Verse 21 Translation: ”Behold, I will bring evil upon thee and will destroy thy posterity and will cut off from Ahab even the dogs that urinate against the wall and him that is imprisoned and also him that is the least in Israel.’
Pisseth against the wall, ‘…and will cut off from .Ahab him that pisseth against the wall,’ should say, ‘I will take away thy prosperity and will cut off from Ahab even the dogs that urinate against the wall and him that is shut up and released in Israel.’

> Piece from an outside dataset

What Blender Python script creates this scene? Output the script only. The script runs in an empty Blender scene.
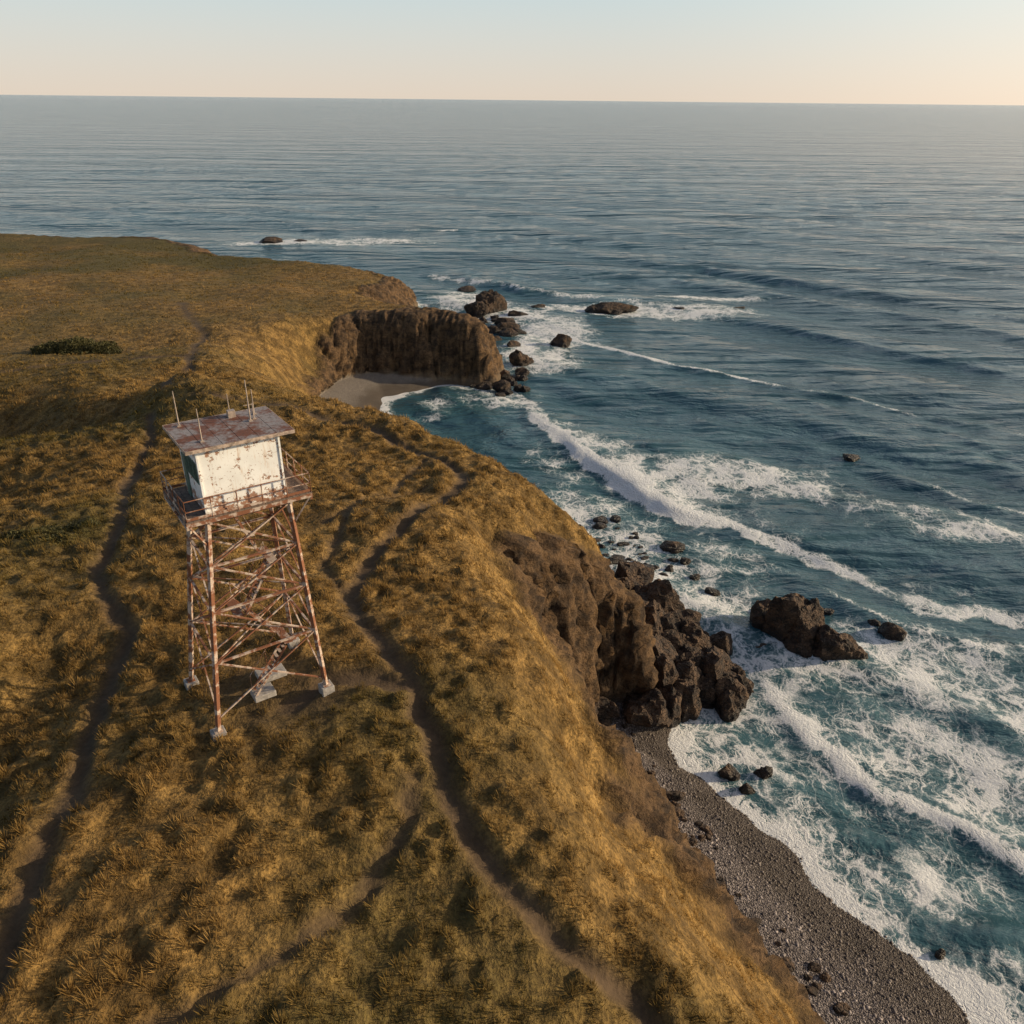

Verse 23 This is not an ordinary wall in a house. It is a wall that is broken down. This is where dogs usually eat what they can get a hold of in the East. If they get something, they drag it to a broken wall and eat it because if they eat it where people are living they will beat the dogs. Therefore, this woman’s body will be eaten where no human being is living. It should be ‘broken wall.’
Verse 27 ‘…and went softly….’ Should be ‘…and behaved humbly.’
Sackcloth, fasting, went softly. ‘Went softly’ means behaved humbly. Sackcloth always shows humility. When a man is humble, he is not dejected. A man can be full of believing and be humble.
When a man is in sackcloth and ashes, he is more hopeful actually, otherwise, he won’t have believing in it to wear it.
Verses 28 and 29 Humility. The moment we humble ourselves and repent, then do we receive an answer to our prayer. A dejected man has no believing at all.